Lacey is one of those agents, having been just assigned to it a few months before. Prior to that, this man in his late 30's had worked for MI-6 but he propensity for danger and for responding to violence with greater violence left a bad taste in the mouth of that bureau's Director. With considerable sarcasm and a great deal of relief, that man told Lacey was headed somewhere more in tune with his unpleasant nature.
This suited Lacey fine as he had for some time felt alien in the glass and steel tower on the Thames and liked the idea of trying something different, this coming after a recuperate period from his final MI-6 asssignment which had gone far less than successfully.
Lacey is married and has been for seventeen years to a woman named Susan who ran a shop selling in bric-a-brac which "they pretended were antiques". The relationship the two have is a strange one in that there is still love of a sort for the other and the sex when Lacey returns from a long mission was something both greatly anticipated. Lately, though, as Lacey recovers from his injuries and suffers an unusually deep malaise, they have been on the out. Lacey moved out for a while and offered to give her a divorce but she replied that she would rather be married to a man who was seldom home than to be alone officially. Lacey in his own way understood and agreed.

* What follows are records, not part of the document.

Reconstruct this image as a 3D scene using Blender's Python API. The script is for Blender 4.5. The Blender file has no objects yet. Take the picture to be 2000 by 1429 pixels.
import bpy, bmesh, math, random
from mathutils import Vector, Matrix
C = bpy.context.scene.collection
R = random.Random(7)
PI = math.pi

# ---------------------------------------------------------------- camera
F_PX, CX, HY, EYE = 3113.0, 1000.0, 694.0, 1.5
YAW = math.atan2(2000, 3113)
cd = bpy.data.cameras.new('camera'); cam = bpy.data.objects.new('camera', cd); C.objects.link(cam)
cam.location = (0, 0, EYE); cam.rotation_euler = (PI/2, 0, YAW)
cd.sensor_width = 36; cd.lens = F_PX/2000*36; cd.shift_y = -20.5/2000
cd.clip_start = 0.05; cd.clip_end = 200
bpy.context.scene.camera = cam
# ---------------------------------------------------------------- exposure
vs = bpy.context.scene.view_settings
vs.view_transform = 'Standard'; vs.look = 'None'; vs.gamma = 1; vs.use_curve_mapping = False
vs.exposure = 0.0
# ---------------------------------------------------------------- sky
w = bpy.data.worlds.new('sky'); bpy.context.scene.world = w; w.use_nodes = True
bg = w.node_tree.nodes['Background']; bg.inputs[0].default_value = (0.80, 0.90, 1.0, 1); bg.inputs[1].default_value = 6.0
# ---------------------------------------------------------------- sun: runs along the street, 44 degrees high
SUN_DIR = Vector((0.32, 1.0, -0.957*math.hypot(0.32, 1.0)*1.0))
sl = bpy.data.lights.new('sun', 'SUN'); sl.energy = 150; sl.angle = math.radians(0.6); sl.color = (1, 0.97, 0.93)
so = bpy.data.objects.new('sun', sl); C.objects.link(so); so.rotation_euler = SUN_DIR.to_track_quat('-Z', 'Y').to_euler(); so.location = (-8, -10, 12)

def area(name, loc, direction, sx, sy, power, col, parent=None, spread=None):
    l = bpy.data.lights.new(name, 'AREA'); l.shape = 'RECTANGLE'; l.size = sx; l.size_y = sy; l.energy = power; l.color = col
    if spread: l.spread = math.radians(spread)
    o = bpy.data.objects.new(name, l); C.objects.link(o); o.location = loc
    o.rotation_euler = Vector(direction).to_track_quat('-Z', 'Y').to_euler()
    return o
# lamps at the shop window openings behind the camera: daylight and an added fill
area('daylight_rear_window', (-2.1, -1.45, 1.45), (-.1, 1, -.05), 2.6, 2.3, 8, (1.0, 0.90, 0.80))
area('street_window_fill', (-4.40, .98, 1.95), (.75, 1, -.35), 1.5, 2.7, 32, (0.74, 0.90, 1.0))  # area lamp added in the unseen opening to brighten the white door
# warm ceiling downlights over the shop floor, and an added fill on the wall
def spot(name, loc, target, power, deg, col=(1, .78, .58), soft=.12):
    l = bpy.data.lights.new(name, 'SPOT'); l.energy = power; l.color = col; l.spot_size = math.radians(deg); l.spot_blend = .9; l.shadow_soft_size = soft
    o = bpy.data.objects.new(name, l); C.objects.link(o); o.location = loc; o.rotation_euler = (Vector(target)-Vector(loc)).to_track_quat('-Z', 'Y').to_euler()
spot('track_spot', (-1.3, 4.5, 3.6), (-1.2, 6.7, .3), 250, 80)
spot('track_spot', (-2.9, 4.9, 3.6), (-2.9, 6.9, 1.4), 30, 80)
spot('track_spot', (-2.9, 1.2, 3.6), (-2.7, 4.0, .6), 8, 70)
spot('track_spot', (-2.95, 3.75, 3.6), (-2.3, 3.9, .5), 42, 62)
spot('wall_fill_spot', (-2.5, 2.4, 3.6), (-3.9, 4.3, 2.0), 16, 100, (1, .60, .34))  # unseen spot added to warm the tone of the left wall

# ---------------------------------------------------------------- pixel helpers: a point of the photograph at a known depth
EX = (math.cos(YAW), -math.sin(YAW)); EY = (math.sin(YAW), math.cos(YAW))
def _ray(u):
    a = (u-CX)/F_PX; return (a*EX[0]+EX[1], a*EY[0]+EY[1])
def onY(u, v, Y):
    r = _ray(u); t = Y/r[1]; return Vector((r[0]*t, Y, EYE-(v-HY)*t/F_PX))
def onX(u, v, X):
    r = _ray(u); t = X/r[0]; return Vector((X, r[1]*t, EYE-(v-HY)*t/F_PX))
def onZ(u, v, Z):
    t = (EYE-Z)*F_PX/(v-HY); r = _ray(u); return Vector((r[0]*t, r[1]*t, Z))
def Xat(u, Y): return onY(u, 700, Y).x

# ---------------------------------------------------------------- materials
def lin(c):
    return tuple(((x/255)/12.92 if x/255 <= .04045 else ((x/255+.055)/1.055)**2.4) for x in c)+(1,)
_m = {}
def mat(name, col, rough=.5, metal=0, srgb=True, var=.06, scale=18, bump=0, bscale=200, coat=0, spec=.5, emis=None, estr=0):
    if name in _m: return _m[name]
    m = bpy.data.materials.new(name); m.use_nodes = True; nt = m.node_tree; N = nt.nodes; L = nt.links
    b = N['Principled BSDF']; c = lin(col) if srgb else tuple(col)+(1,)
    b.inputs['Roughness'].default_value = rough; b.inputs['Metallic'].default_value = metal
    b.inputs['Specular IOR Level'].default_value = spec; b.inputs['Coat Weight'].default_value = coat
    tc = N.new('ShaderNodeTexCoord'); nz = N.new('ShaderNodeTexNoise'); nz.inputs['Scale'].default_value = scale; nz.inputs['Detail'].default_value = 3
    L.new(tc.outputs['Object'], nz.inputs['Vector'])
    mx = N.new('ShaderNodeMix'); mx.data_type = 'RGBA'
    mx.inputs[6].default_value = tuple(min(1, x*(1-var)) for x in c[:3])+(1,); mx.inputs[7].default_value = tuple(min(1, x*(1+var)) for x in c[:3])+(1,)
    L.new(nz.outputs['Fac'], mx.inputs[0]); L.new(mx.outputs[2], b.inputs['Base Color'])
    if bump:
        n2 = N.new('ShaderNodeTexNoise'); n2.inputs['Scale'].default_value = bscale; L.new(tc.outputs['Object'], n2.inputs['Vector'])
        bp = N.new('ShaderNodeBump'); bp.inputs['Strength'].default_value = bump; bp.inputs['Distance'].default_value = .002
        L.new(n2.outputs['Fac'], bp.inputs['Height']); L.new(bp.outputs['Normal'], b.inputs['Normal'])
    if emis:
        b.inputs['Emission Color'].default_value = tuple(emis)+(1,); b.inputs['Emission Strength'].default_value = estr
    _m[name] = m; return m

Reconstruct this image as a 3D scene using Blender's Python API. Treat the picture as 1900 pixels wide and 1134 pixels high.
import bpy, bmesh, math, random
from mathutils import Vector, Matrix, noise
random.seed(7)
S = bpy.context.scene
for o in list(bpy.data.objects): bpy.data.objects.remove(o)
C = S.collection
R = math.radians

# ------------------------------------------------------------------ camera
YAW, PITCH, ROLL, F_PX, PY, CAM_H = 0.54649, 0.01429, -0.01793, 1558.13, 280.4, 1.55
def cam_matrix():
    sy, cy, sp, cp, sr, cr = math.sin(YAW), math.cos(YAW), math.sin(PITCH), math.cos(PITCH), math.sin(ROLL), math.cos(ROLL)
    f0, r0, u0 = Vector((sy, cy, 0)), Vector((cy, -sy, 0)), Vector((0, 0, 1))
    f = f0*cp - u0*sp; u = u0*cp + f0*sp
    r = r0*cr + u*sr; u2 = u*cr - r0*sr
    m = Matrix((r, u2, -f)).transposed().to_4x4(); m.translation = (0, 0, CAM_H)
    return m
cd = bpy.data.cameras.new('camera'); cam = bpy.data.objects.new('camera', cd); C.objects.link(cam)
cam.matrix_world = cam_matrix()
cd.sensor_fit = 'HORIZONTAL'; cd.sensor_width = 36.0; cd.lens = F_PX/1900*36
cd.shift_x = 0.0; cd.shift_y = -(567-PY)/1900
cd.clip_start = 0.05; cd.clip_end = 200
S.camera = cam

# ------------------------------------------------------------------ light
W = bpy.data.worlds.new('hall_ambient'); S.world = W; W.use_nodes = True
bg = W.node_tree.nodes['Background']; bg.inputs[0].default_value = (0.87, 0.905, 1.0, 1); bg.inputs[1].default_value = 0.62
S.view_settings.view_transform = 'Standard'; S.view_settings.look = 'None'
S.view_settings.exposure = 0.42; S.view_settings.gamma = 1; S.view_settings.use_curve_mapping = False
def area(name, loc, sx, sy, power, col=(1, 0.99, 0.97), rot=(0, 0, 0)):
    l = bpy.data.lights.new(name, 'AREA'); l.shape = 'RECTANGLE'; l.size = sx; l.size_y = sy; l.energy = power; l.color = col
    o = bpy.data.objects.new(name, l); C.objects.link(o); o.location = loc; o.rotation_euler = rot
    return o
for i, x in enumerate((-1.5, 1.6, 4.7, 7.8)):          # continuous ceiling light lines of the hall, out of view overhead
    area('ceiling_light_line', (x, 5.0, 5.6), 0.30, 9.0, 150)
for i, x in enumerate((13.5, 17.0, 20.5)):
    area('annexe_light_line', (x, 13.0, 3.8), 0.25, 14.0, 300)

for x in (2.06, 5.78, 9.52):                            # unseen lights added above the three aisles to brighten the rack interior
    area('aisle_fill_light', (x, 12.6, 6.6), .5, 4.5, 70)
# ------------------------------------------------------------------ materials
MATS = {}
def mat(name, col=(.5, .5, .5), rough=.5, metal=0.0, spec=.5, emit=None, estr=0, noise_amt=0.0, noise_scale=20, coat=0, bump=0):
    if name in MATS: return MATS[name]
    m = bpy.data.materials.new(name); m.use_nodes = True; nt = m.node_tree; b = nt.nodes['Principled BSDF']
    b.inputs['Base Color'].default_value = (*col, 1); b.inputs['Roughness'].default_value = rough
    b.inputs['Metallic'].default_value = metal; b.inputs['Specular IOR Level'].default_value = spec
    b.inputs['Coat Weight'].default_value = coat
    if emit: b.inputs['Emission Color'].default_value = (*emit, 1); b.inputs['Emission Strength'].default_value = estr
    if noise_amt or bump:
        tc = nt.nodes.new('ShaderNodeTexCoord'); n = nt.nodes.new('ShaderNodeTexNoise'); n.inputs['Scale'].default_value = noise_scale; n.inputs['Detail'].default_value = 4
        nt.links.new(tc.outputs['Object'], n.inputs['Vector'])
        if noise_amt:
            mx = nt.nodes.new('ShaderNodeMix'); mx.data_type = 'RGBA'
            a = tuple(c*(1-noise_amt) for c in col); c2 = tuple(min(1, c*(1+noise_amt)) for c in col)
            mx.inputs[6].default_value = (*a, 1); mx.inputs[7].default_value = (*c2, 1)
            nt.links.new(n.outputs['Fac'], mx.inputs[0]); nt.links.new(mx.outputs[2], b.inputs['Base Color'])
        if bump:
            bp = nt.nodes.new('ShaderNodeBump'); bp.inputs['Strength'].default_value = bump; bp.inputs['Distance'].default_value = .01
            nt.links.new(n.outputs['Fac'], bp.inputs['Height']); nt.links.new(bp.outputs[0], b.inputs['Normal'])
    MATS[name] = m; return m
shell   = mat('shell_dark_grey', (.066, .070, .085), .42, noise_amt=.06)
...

In the field, Lacey is extremely conscientious and dependable but the same knack for violence that caused his transfer does not get reduced as the series progresses. He does not kill without purpose or cause but neither does he necessarily refrain from it. In one adventure he is sent to stop an agent who might be divulging classified information. When he asks if he is to kill the agent, Lacey is amused when his director responds, "we would like his discretion to be guaranteed." Nicely put.
Note: The first book in the series, The Dark Apostle, won the John Creasey award in 1987 for best first crime novel even though it was a spy novel.
Note: There is another book, Serpent's Tooth, published in 1989, that has been listed as one of the Peter Lacey novels but I have this book and Lacey is not in it. The book deals with a plan was to kill the U.S. President by capturing and brainwashing his own daughter into doing the job.